Aucunement, même si elles sont compréhensibles. La trop forte tendance des populations du monde musulman en général à pouvoir se laisser porter par leurs passions les dessert en effet, tout comme elle ne contribue en rien à résorber les fractures par trop saillantes qui entretiennent aujourd’hui les relations entre l’Occident et l’islam. Le saccage d’une ambassade est à ce titre intéressant d’un point de vue symbolique, puisqu’il s’identifie à l’anéantissement d’une structure de dialogue potentielle. Or, la concertation reste, si on ne la confine pas à de simples et hypothétiques déclarations d’intention, la voie la plus à même de permettre une conciliation des différents points de vue. A la condition cependant qu’il soit procédé, en parallèle, à une résorption des trop fréquents points de cristallisation des relations « occidentalo-musulmanes » contemporaines. Sur ce plan, il ne servirait à rien de s’enfoncer dans une/des vision(s) essentialiste(s) synonymes de catégorisation, et coupables de perte de temps plus que toute autre chose.
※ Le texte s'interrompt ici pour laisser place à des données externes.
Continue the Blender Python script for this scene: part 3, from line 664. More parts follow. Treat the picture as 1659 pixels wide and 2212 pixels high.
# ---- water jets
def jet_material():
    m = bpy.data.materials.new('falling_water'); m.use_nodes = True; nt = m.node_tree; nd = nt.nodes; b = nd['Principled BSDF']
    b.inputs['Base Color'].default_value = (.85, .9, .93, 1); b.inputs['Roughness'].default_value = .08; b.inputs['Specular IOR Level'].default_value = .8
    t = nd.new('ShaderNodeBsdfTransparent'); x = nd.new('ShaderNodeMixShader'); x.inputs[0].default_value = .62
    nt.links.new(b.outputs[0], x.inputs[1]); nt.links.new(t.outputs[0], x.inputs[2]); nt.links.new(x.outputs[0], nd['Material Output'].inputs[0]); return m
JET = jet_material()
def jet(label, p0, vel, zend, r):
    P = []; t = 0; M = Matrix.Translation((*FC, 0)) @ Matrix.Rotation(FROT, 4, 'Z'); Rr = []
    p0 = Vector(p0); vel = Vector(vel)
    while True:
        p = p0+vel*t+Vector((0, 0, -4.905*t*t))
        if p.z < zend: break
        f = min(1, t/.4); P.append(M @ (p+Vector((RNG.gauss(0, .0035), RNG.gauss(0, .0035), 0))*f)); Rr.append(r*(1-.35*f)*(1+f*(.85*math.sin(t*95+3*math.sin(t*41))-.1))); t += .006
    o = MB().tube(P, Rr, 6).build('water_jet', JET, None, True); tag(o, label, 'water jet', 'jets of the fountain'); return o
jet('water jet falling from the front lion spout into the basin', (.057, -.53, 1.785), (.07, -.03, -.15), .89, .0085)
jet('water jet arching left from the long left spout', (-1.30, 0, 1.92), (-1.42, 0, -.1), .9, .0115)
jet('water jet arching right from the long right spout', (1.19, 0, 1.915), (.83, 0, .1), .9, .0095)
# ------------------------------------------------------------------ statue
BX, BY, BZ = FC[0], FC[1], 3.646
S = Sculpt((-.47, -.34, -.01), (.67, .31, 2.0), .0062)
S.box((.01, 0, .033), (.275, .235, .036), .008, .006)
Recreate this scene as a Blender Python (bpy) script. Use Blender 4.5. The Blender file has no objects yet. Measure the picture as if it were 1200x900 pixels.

Le « choc des civilisations » n’est en rien inéluctable, mais personne ne peut pour autant en rejeter l’éventuelle réalisation. Il n’y a dès lors pas beaucoup de solutions qui s’offrent à nous : soit les principes républicains – et laïques -, dont la liberté d’expression est partie, continuent à être légitimement défendus et appliqués, avec un effort supplémentaire de la part des faiseurs d’opinion notamment pour ne pas dépasser certaines « lignes rouges » implicites et non codifiées, au moins le temps que les esprits s’apaisent ; soit cette même liberté est poussée à son paroxysme, voie la plus susceptible de contribuer à un échauffement supplémentaire des esprits, qui plus est avec des conséquences incertaines. Cas dans lequel c’est une censure de facto qui, implicite soit-elle ou explicite, risque de s’imposer à terme aux quelques milliards de citoyens concernés par ces questions.

Et partant, l’érection d’une tribune royale pour les esprits extrémistes et/ou les plus mal intentionnés, qu’ils se situent d’un côté ou de l’autre de cette inquiétante craquelure Occident-islam… Qu’il soit permis ainsi d’insister sur ce que la liberté d’expression est non seulement légitime et sacro-sainte, mais qu’elle se doit aussi d’être assumée pleinement et sans contradictions. Contradictions que le quotidien Jyllands-Posten, aussi légitime puissent être ses positionnements politiques et critiques, n’assume manifestement que peu. Le journal danois avait en effet, en avril 2003, refusé de publier des caricatures sur le Christ qui lui avaient été proposées, mais qu’il avait jugées trop offensantes…

C’est dans les situations de crise qu’apparaissent les solutions les plus efficaces. Les graves malentendus post-11-Septembre auraient très probablement été surmontés si « Orientaux » et « Occidentaux » avaient tout mis en œuvre pour éviter de s’éloigner l’un de l’autre. Il n’en fut malheureusement rien. Pourra-t-il en être autrement maintenant ? Tout est possible, à condition de savoir prendre la balle au bond… tant qu’il en est encore temps.